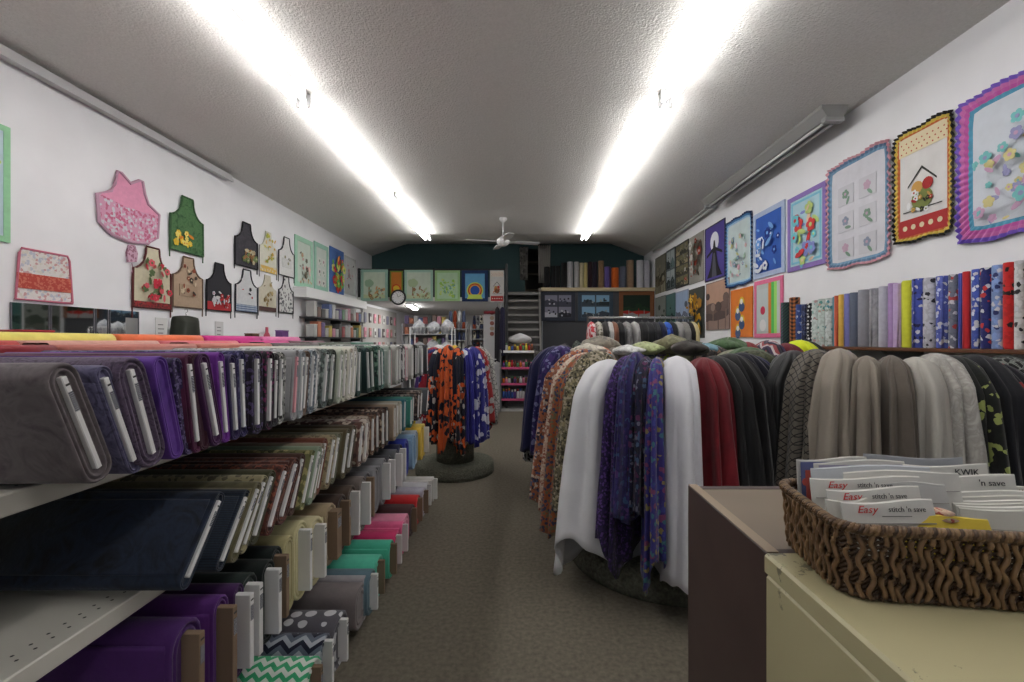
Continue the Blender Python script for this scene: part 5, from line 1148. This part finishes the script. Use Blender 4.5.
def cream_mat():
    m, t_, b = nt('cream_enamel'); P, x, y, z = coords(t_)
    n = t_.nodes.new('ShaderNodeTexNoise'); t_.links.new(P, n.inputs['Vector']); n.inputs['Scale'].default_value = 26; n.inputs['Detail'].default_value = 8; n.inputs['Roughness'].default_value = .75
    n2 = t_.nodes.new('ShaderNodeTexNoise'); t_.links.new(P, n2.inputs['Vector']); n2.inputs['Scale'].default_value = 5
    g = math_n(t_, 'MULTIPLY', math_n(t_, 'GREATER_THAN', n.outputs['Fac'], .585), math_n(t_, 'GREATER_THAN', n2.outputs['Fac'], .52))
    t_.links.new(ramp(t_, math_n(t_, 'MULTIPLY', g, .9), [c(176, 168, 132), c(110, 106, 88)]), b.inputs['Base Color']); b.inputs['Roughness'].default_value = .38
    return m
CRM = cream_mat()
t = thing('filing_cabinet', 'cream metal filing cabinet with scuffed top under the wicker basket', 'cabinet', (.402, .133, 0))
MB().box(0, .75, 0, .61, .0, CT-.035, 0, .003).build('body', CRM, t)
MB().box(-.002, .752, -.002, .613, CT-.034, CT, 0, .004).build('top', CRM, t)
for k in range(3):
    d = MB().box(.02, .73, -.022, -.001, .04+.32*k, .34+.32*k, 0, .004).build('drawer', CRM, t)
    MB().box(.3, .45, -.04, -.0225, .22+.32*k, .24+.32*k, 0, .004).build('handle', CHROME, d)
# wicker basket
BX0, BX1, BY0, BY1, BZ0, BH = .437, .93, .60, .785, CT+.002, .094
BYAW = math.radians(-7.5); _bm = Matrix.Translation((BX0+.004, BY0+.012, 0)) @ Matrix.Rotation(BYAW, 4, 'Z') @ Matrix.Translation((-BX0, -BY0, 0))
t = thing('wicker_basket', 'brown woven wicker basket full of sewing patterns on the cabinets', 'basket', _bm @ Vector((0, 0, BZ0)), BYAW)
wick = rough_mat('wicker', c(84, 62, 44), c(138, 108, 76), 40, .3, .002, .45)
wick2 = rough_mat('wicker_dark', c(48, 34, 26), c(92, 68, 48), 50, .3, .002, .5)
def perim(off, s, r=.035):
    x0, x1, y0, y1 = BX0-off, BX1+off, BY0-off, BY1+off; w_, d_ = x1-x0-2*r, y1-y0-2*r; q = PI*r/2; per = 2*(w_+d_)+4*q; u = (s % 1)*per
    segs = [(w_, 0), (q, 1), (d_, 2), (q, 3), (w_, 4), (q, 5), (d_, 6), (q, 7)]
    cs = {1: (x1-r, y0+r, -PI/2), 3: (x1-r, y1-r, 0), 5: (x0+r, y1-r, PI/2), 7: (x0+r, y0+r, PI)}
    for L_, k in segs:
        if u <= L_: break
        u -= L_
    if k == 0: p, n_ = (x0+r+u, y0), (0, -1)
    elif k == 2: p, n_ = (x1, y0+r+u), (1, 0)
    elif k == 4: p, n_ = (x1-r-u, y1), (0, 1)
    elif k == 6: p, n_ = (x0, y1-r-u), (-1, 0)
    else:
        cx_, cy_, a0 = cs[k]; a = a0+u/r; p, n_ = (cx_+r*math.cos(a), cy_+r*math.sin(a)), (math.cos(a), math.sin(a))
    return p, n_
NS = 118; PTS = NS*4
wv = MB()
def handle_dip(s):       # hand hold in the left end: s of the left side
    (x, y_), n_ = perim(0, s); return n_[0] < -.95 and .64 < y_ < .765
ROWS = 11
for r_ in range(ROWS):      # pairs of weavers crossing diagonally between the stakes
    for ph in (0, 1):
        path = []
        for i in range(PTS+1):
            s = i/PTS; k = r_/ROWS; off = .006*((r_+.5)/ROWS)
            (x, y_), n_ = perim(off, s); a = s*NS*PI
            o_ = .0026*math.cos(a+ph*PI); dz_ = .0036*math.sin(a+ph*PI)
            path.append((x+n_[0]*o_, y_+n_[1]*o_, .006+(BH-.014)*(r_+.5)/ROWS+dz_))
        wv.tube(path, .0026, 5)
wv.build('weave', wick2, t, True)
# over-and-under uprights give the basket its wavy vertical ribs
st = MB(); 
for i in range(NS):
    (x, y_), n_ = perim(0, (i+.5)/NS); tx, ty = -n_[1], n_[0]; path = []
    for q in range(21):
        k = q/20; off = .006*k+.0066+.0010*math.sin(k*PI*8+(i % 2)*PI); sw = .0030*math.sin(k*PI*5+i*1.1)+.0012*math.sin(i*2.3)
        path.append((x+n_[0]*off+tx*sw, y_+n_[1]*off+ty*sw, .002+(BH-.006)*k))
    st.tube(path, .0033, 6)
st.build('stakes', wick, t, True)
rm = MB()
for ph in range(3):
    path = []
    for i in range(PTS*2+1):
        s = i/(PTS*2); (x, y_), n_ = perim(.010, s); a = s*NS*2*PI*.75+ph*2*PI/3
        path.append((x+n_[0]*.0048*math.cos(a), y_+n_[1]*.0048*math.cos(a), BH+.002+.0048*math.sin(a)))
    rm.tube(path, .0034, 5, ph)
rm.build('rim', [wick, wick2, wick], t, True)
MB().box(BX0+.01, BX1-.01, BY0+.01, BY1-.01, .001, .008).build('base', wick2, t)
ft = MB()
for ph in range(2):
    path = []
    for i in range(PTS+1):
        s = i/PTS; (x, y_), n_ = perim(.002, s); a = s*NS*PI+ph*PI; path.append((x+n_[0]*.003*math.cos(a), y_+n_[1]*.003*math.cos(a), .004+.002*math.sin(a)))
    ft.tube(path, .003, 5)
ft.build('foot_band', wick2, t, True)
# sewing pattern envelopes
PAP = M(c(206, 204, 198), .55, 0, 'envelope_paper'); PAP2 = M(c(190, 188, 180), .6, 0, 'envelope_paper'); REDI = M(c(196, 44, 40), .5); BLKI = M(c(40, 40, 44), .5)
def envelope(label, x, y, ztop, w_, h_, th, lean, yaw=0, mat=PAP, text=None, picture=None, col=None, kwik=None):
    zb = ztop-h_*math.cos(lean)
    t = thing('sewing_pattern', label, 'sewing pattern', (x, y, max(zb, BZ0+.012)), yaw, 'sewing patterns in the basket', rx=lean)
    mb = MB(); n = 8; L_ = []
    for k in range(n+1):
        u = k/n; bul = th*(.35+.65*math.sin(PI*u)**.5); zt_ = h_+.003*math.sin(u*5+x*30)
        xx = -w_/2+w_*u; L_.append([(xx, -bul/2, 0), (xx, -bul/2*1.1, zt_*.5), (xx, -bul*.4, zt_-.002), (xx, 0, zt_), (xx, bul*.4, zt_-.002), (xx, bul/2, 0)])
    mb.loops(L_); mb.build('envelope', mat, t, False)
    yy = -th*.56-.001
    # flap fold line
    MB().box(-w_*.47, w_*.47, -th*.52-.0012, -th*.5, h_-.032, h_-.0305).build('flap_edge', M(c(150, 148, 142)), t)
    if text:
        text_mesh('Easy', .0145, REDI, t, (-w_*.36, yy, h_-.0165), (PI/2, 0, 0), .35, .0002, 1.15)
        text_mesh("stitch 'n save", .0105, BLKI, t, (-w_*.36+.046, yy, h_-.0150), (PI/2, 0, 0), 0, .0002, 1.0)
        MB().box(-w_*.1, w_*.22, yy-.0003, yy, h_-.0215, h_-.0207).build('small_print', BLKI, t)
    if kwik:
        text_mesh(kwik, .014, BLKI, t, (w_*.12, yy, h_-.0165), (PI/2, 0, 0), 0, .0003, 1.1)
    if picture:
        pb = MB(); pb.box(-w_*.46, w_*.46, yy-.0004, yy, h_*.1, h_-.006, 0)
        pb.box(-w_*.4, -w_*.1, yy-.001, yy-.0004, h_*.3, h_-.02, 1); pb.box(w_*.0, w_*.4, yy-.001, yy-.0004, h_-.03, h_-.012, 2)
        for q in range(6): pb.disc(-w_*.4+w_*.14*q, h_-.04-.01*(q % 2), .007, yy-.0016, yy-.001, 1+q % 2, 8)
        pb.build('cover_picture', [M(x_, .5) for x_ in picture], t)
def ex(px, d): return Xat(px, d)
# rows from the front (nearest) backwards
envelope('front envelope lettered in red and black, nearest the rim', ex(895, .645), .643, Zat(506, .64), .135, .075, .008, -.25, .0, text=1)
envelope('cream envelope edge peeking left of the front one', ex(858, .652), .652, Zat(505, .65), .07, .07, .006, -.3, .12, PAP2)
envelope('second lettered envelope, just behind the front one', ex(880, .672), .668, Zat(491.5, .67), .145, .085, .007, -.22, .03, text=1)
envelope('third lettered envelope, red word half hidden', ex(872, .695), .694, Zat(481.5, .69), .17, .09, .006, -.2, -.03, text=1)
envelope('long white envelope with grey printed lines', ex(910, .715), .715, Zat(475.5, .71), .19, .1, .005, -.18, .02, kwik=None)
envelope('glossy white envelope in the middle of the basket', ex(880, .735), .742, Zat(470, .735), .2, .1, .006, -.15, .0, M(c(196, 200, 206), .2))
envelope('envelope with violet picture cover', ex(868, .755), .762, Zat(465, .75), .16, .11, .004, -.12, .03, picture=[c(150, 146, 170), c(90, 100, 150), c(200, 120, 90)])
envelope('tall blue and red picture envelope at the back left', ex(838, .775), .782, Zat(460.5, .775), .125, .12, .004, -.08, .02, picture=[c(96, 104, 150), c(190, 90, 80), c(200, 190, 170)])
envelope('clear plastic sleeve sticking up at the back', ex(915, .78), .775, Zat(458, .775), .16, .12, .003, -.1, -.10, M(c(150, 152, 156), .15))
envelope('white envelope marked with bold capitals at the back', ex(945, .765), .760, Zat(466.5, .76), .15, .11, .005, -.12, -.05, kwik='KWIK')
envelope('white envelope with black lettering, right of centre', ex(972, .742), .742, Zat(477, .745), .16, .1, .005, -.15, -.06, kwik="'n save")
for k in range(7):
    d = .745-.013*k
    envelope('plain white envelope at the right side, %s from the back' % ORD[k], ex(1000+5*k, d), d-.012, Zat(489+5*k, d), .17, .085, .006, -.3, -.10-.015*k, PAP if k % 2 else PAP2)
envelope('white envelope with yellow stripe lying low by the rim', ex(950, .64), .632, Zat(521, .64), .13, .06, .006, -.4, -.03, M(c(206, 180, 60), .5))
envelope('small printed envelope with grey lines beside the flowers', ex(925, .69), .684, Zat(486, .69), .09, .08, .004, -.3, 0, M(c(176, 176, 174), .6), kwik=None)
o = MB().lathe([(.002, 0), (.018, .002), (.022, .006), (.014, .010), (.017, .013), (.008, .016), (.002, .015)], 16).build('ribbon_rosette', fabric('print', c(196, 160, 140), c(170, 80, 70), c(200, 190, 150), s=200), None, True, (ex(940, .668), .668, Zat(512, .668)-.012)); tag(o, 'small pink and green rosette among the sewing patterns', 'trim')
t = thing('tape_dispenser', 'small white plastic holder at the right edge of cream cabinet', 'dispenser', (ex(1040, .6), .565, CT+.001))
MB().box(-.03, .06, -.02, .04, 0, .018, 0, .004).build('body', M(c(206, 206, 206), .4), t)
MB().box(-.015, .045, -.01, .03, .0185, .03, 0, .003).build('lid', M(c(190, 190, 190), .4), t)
* * * * *
The request: Collect the lines of the data that carry the word "from".

Result below:
Continue the Blender Python script for this scene: part 5, from line 1148. This part finishes the script. Use Blender 4.5.
# rows from the front (nearest) backwards
    envelope('plain white envelope at the right side, %s from the back' % ORD[k], ex(1000+5*k, d), d-.012, Zat(489+5*k, d), .17, .085, .006, -.3, -.10-.015*k, PAP if k % 2 else PAP2)